Higher education affordability will be one of the top three issues for young people, along with climate change and voting rights, and will be make or break for some, Amelia Keane, executive director of New Hampshire Young Democrats, told The 74.

State-specific issues in New Hampshire, like the opioid crisis in 2016, often get national recognition thanks to the state’s early place in the electoral calendar.

“We’re hoping to use New Hampshire to elevate issues nationally like that again, but hopefully on college affordability and not the drug problem,” Keane said.

Beyond the campaign trail, the issue will be front of mind for the many candidates who are also members of Congress, where a reauthorization of the Higher Education Act is at the top of education committees’ agendas.

For college affordability activists, the details are important — just saying “free college” doesn’t cut it.

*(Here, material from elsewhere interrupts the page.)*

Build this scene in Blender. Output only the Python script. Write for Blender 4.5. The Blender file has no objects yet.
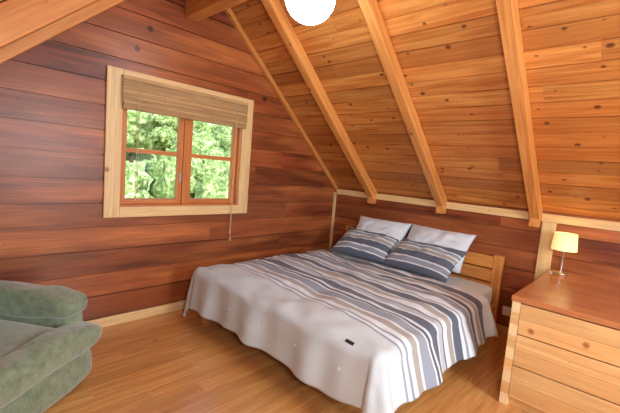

“There is value to having a universal message of free without an income cap,” but if that means that available resources don’t go to students who need them most, “that’s not a trade-off worth making,” Cochrane said.

Universal “free college” programs help set the expectation for high school students that they will all have the financial backing to go to school, which helps get political buy-in from a larger population. But when there’s a limited amount of funding, a universally available program can mean that the most resources don’t go to the students who need them the most.

“The ability to summarize an idea in one or two words and therefore cut through a noisy environment is really prized,” Richard Reeves, a fellow at the Brookings Institution, said at a panel event in Washington last month. “The danger is the very simplicity of the idea will do a disservice to the complexity of the problem it purports to solve.”